Problem description: Copy the lines of the data below exactly, starting at the first and stopping after the line that contains "COL = S.collection"; include no pictures.

Collected data:
##############################

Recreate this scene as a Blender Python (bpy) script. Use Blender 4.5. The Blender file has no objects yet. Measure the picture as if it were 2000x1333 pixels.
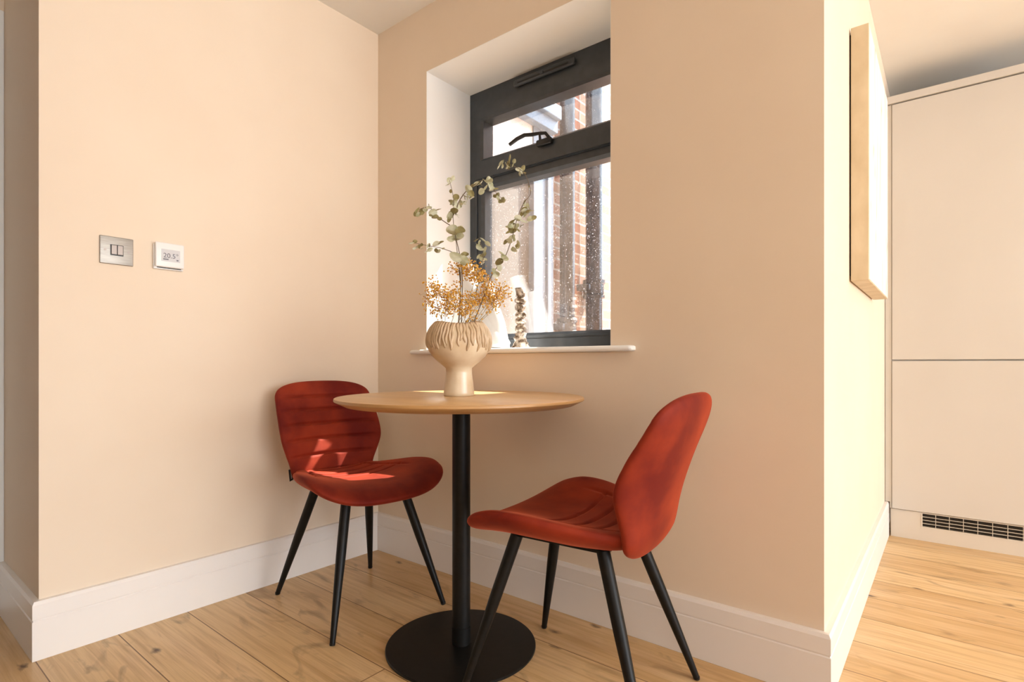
import bpy, bmesh, math, random
from mathutils import Vector, Matrix, noise
random.seed(11)
S = bpy.context.scene
COL = S.collection

# ---------------------------------------------------------------- camera
CX, CY, CZ, YAW, FPX, HOR = 2.0606, -1.5883, 0.855, 0.67394, 1068.0, 710.0
cd = bpy.data.cameras.new('camera'); cam = bpy.data.objects.new('camera', cd); COL.objects.link(cam)
cam.location = (CX, CY, CZ); cam.rotation_euler = (math.pi/2, 0, YAW)
cd.sensor_width = 36; cd.lens = FPX/2000*36; cd.shift_y = (HOR-666.5)/2000; cd.clip_start = .02
S.camera = cam
FW = Vector((-math.sin(YAW), math.cos(YAW), 0)); RT = Vector((math.cos(YAW), math.sin(YAW), 0))

def at(px, py, D):
    return Vector((CX, CY, CZ)) + D*FW + D*(px-1000)/FPX*RT + Vector((0, 0, D*(HOR-py)/FPX))

# ---------------------------------------------------------------- world, sun, lights, exposure
S.view_settings.view_transform = 'Standard'; S.view_settings.look = 'None'
S.view_settings.gamma = 1; S.view_settings.use_curve_mapping = False
S.view_settings.exposure = 0.36
w = bpy.data.worlds.new('sky'); S.world = w; w.use_nodes = True
bg = w.node_tree.nodes['Background']; bg.inputs[0].default_value = (.74, .87, 1, 1); bg.inputs[1].default_value = 5.4

sd = bpy.data.lights.new('sun', 'SUN'); sd.energy = 18; sd.angle = math.radians(.6); sd.color = (1, .93, .82)
sun = bpy.data.objects.new('sun', sd); COL.objects.link(sun)
SAZ, SEL = math.radians(20), math.radians(53.5)
sdir = Vector((-math.sin(SAZ)*math.cos(SEL), -math.cos(SAZ)*math.cos(SEL), -math.sin(SEL)))
sun.rotation_euler = sdir.to_track_quat('-Z', 'Y').to_euler(); sun.location = (1, 4, 6)

def area(name, loc, to, sx, sy, e, c, shape='RECTANGLE'):
    l = bpy.data.lights.new(name, 'AREA'); l.shape = shape; l.size = sx; l.size_y = sy; l.energy = e; l.color = c
    o = bpy.data.objects.new(name, l); COL.objects.link(o); o.location = loc
    o.rotation_euler = (Vector(to)-Vector(loc)).to_track_quat('-Z', 'Y').to_euler(); return o
area('patio_daylight', (8.1, -.4, 1.25), (0, -.4, 1.1), 2.6, 2.2, 92, (1, .94, .88))
area('rear_fill', (3.3, -3.5, 1.4), (1.6, 0, 1.0), 2.0, 1.6, 17, (1, .91, .80))  # added fill lamp to brighten the window wall; no rear window is built
for i, (x, y) in enumerate([(3.0, .75), (2.75, -.35), (3.9, .75), (3.9, -.35), (2.7, -1.12)]):
    z = 2.285 if (x > 1.9 and y > 0) else 2.36
    area('downlight', (x, y, z), (x, y, 0), .09, .09, 1.9, (1, .86, .68), 'DISK')

# ---------------------------------------------------------------- materials
def mat(name, col, rough=.5, metal=0, sheen=0, spec=.5, coat=0):
    m = bpy.data.materials.new(name); m.use_nodes = True
    b = m.node_tree.nodes['Principled BSDF']
    b.inputs['Base Color'].default_value = (*col, 1); b.inputs['Roughness'].default_value = rough
    b.inputs['Metallic'].default_value = metal; b.inputs['Specular IOR Level'].default_value = spec
    b.inputs['Coat Weight'].default_value = coat
    return m
def nodes(m):
    nt = m.node_tree; return nt, nt.nodes, nt.links, nt.nodes['Principled BSDF']
def noisemix(m, c1, c2, scale=5, detail=4, lo=.35, hi=.65, stretch=(1, 1, 1), bump=0, rough=None):
    nt, N, L, b = nodes(m)
    tc = N.new('ShaderNodeTexCoord'); mp = N.new('ShaderNodeMapping'); mp.inputs['Scale'].default_value = stretch
    n = N.new('ShaderNodeTexNoise'); n.inputs['Scale'].default_value = scale; n.inputs['Detail'].default_value = detail
    r = N.new('ShaderNodeValToRGB'); r.color_ramp.elements[0].position = lo; r.color_ramp.elements[1].position = hi
    r.color_ramp.elements[0].color = (*c1, 1); r.color_ramp.elements[1].color = (*c2, 1)
    L.new(tc.outputs['Object'], mp.inputs[0]); L.new(mp.outputs[0], n.inputs[0]); L.new(n.outputs['Fac'], r.inputs[0])
    L.new(r.outputs[0], b.inputs['Base Color'])
    if bump:
        bp = N.new('ShaderNodeBump'); bp.inputs['Strength'].default_value = bump; bp.inputs['Distance'].default_value = .002
        L.new(n.outputs['Fac'], bp.inputs['Height']); L.new(bp.outputs[0], b.inputs['Normal'])
    return m
M = {}
M['wall'] = noisemix(mat('cream_paint', (.8, .68, .52), .75, spec=.25), (.81, .668, .52), (.83, .693, .545), 3)
M['rear'] = mat('bounce_cut_brown', (.30, .22, .15), .8)  # for unseen walls, made brown to cut light bounced onto the window wall
M['white'] = noisemix(mat('white_paint', (.86, .84, .80), .5), (.88, .87, .845), (.90, .89, .87), 4)
M['skirt'] = noisemix(mat('skirting_paint', (.86, .82, .78), .35), (.85, .80, .755), (.87, .82, .775), 4)
M['ceil'] = noisemix(mat('ceiling_paint', (.86, .84, .8), .8), (.85, .82, .78), (.87, .85, .81), 4)
M['frame'] = noisemix(mat('anthracite_frame', (.05, .052, .055), .3), (.040, .047, .055), (.050, .058, .068), 30)
M['black'] = noisemix(mat('black_metal', (.012, .011, .011), .42, spec=.22), (.006, .0055, .005), (.009, .008, .007), 60)
M['handle'] = mat('black_handle', (.008, .008, .008), .3)
M['cab'] = noisemix(mat('cabinet_paint', (.78, .72, .64), .15), (.64, .595, .54), (.66, .615, .56), 2)
M['plinth'] = noisemix(mat('plinth_paint', (.70, .63, .54), .3), (.69, .62, .53), (.71, .64, .55), 2)
M['dark'] = mat('shade_black', (.03, .022, .015), .8)  # dark colour standing in for shade in gaps and hollows
M['steel'] = noisemix(mat('brushed_steel', (.5, .47, .42), .5, .8), (.36, .335, .30), (.44, .41, .37), 20, stretch=(1, 1, 14))
M['steel2'] = mat('polished_steel', (.36, .31, .28), .5, .8)
M['plastic'] = mat('white_plastic', (.85, .82, .79), .35)
M['lcd'] = mat('display_grey', (.60, .58, .58), .25)
M['ink'] = mat('display_ink', (.13, .12, .14), .5)
M['tag'] = mat('black_tag', (.01, .01, .01), .6)
M['tagink'] = mat('tag_thread', (.5, .5, .5), .6)
M['ceramic'] = noisemix(mat('white_ceramic', (.85, .84, .82), .3), (.84, .83, .81), (.87, .86, .84), 20)
M['brickish'] = None
M['stem'] = mat('brown_stem', (.16, .11, .07), .7)
M['greystem'] = mat('grey_green_stem', (.45, .38, .26), .7)
M['pvc'] = mat('white_pipe', (.8, .8, .8), .4)
M['greyframe'] = noisemix(mat('blue_grey_frame', (.22, .27, .34), .35), (.20, .25, .32), (.25, .30, .37), 6)
M['render'] = noisemix(mat('flat_beige', (.6, .52, .45), .8), (.17, .15, .13), (.20, .178, .155), 6)
M['ground'] = noisemix(mat('paving', (.4, .38, .35), .9), (.60, .58, .54), (.70, .68, .64), 6)

# vase glaze
M['vase'] = mat('cream_glaze', (.80, .68, .53), .28, coat=.2)
M['strand'] = noisemix(mat('tan_clay', (.5, .35, .2), .55), (.52, .37, .22), (.68, .51, .34), 30)
noisemix(M['vase'], (.64, .47, .29), (.79, .65, .46), 9, 5, .35, .6, bump=.15)
# pebbled candlestick
m = M['candle'] = mat('rough_silver', (.5, .42, .33), .35, .6)
noisemix(m, (.16, .11, .07), (.80, .72, .62), 55, 4, .42, .58, bump=.6)
# brass pipe
m = M['pipe'] = mat('black_iron', (.03, .03, .035), .22, spec=.7)
noisemix(m, (.025, .024, .028), (.09, .08, .075), 35, 6, .45, .75, stretch=(1, 1, .4), bump=.3)

# velvet
def velvet(name, c1, c2, sheenc, tint):
    m = mat(name, c1, .72, spec=.25)
    noisemix(m, c1, c2, 7, 6, .35, .68, bump=.12)
    b = m.node_tree.nodes['Principled BSDF']
    b.inputs['Sheen Weight'].default_value = sheenc; b.inputs['Sheen Roughness'].default_value = .35
    b.inputs['Sheen Tint'].default_value = (*tint, 1)
    return m
M['velvet'] = velvet('rust_velvet', (.14, .007, .003), (.32, .034, .009), .45, (1, .22, .10))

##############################

Completed task:
Recreate this scene as a Blender Python (bpy) script. Use Blender 4.5. The Blender file has no objects yet. Measure the picture as if it were 2000x1333 pixels.
import bpy, bmesh, math, random
from mathutils import Vector, Matrix, noise
random.seed(11)
S = bpy.context.scene
COL = S.collection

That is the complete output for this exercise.